Несмотря на свою докучливость и дилетантство, Проферансов в «Любимове» воплощает литературное прошлое России, сохраняющее фольклор и фантастику; это призрак, который, хотя ему и приходится быть на задворках, смог удержаться в хаосе советского настоящего. Более того, в своих экскурсах в сносках он излучает энергию и угрозу, характерную для всего, что пишет Терц. В «Кошкином доме» именно во время «экскурсий» Колдуна в прошлое, в поместье под Пензой, стиль сказочного повествования задает полет фантазии, живой и неудержимой прозы, «усмиренной» великолепной борзой. Так же и в «Спокойной ночи» во время своего визита к отцу в Рамено, на место старого имения, Синявский переживает прозрение, которое превратит его в Терца.

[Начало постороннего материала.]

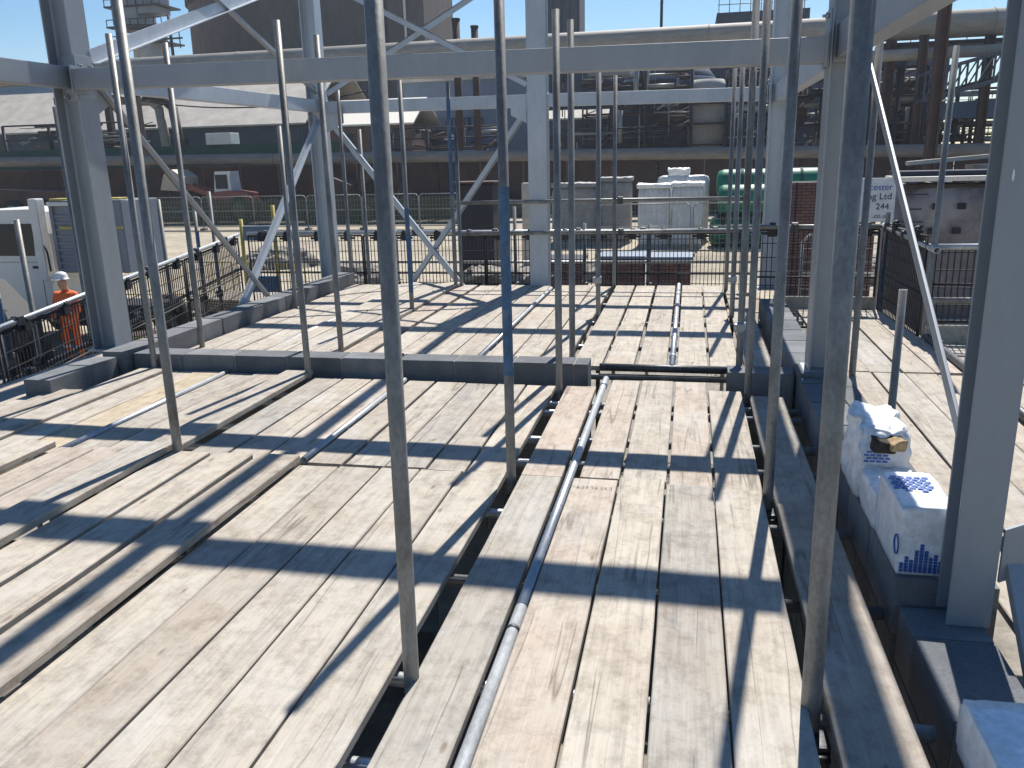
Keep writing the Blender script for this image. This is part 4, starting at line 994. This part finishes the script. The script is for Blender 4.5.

Колдун, кроме всего прочего, защищает сказку от ее современного конкурента, научной фантастики[238]. Видя в ней «униженное, пришибленное и запуганное воображение», типичное для «нашего межеумочного времени», он говорит о том, что научная фантастика – «обычный конформизм, приспособление к большинству, к господствующему сознанию» [Терц 1998: 74]. При всей своей преданности возрождающей и созидательной силе революции, Синявский в достаточной мере сохранял элитарность, противоречащую окружению, – решительно литературную элитарность, так что вздох Проферансова: «жаль, большевики извели на Руси дворянство…» [Терц 1998: 77] – это сожаление по ушедшему литературному, а не социальному величию[239].

Если Проферансов неоднозначный писатель и не такой неисправимый злодей, каким его считает Бальзанов, то как быть с самим Бальзановым? Изображая соперничество между двумя главными героями (его альтер эго, писателем и литературным критиком), Синявский, кажется, предполагает, что эти двое, в конце концов, не могут быть даже отдельными личностями. Бальзанов, не меньше, чем Колдун, не уживается с обществом, что роднит его с Синявским [Терц 1998: 129][240].

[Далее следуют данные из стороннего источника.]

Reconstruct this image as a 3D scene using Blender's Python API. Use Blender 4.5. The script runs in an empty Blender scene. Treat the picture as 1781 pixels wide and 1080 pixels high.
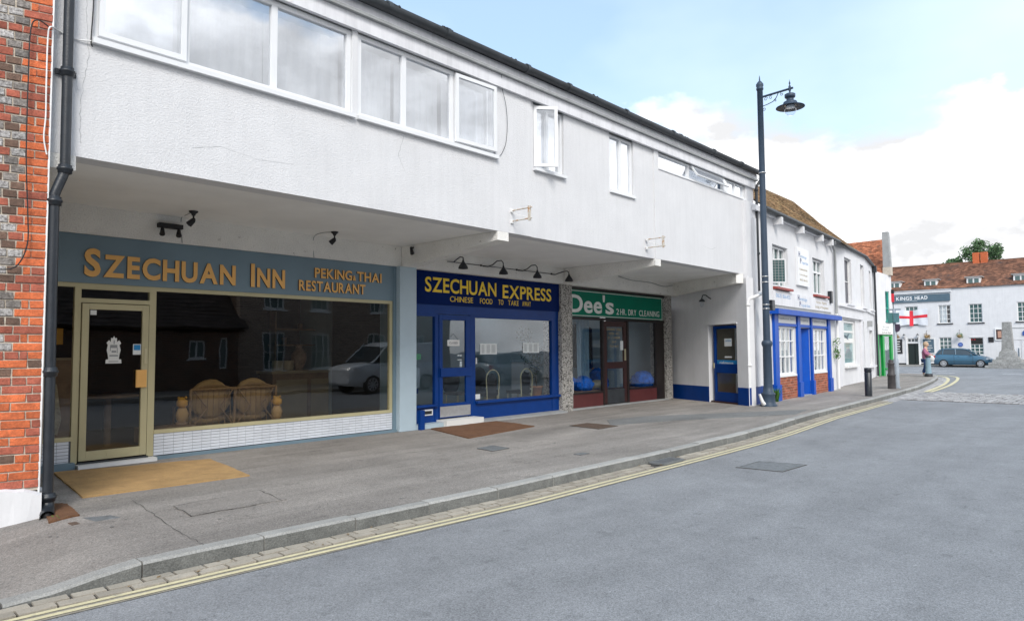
import bpy, bmesh, math, random
import numpy as np
from mathutils import Vector, Matrix
random.seed(7)
SC = bpy.context.scene
COL = SC.collection
# ------------------------------------------------------------ camera
yaw, pitch, roll = math.radians(42.5), math.radians(3.25), math.radians(0.41)
_f = Vector((math.cos(yaw)*math.cos(pitch), math.sin(yaw)*math.cos(pitch), math.sin(pitch)))
_r = Vector((math.sin(yaw), -math.cos(yaw), 0)); _u = _r.cross(_f)
_r2 = _r*math.cos(roll) - _u*math.sin(roll); _u2 = _u*math.cos(roll) + _r*math.sin(roll)
cd = bpy.data.cameras.new('camera'); cam = bpy.data.objects.new('camera', cd); COL.objects.link(cam)
cam.matrix_world = Matrix(((_r2.x, _u2.x, -_f.x, 0), (_r2.y, _u2.y, -_f.y, 0), (_r2.z, _u2.z, -_f.z, 1.55), (0, 0, 0, 1)))
cd.sensor_width = 36; cd.lens = 36*1200/1781; cd.clip_end = 2000; cd.clip_start = 0.05
SC.camera = cam
# ------------------------------------------------------------ sky and sun
SKYX = 1.4
w = bpy.data.worlds.new('World'); SC.world = w; w.use_nodes = True
nt = w.node_tree; nt.nodes.clear(); N = nt.nodes.new; L = nt.links.new
out = N('ShaderNodeOutputWorld'); bg = N('ShaderNodeBackground'); bg.inputs['Strength'].default_value = 0.12
L(bg.outputs[0], out.inputs[0])
SUN = Vector((-0.46, -0.60, 0.66)).normalized()
sky = N('ShaderNodeTexSky'); sky.sky_type = 'NISHITA'; sky.sun_disc = False
sky.sun_elevation = math.asin(SUN.z); sky.sun_rotation = math.atan2(SUN.x, SUN.y); sky.dust_density = 1.5; sky.ozone_density = 1.2
tc = N('ShaderNodeTexCoord'); sep = N('ShaderNodeSeparateXYZ'); L(tc.outputs['Generated'], sep.inputs[0])
def noise(nodes, links, vec, scale, det=6, rough=.55, dist=0.0):
    n = nodes.new('ShaderNodeTexNoise'); n.inputs['Scale'].default_value = scale; n.inputs['Detail'].default_value = det
    n.inputs['Roughness'].default_value = rough; n.inputs['Distortion'].default_value = dist
    if vec is not None: links.new(vec, n.inputs['Vector'])
    return n
def math_n(nodes, links, op, a, b=None, c=None, clamp=False):
    n = nodes.new('ShaderNodeMath'); n.operation = op; n.use_clamp = clamp
    for i, q in enumerate((a, b, c)):
        if q is None: continue
        if isinstance(q, (int, float)): n.inputs[i].default_value = q
        else: links.new(q, n.inputs[i])
    return n.outputs[0]
MN = lambda *a, **k: math_n(nt.nodes, nt.links, *a, **k)
mp = N('ShaderNodeMapping'); mp.inputs['Scale'].default_value = (1, 1, 1.9); mp.inputs['Location'].default_value = (SKYX, 0.25, 0.1); mp.inputs['Rotation'].default_value = (0, 0, math.radians(17))
L(tc.outputs['Generated'], mp.inputs[0])
n1 = noise(nt.nodes, nt.links, mp.outputs[0], 3.1, 9, .56)
n2 = noise(nt.nodes, nt.links, mp.outputs[0], 1.5, 5, .5)
n3 = noise(nt.nodes, nt.links, mp.outputs[0], 3.6, 7, .55)
# cumulus bank: more cloud towards the horizon, broken above
# more broken cloud over the far side of the street, as the upstairs panes mirror it
sy = MN('MULTIPLY', sep.outputs['Y'], -0.24, clamp=True)
h0 = MN('SUBTRACT', 0.315, sep.outputs['Z']); h = MN('ADD', h0, sy)
a1 = MN('MULTIPLY_ADD', n1.outputs['Fac'], 0.60, -0.30)
cb = MN('ADD', h, a1)
cb = MN('MULTIPLY', cb, 16.0, clamp=True)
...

Как и Синявский, Бальзанов любит «работать на снижениях», а в его рассуждениях о Кошкином доме «уже чувствуется рука Иноземцева». Более того, фразу Синявского «бедные, бедные люди» (седьмая глава) повторяет Иноземцев, полагая, что Синявский тоже является одним из его воплощений, частью продолжающейся линии. Это подтверждается тем, что в конце романа, вопреки всем ожиданиям, протеже Бальзанова Андрюша выражает надежду, что однажды он станет писателем, поскольку тень (проферансовская?) скользит по его лицу. Манящий зов волшебным образом прозвучал и в семье Синявских: его сын Егор, получивший математическое образование, теперь, в свою очередь, стал писателем[241].

Разделение писателя и критика не так очевидно, как кажется, а их творческий синтез подтверждается в единственно значимой для обоих сфере, а именно в литературе. При всем том, что он ведет битву против писателей и Колдуна, Бальзанов говорит: «литература мой единственный дом» [Терц 1998: 103]. И он, и Проферансов ищут убежище, хотя и по-разному, в Кошкином доме.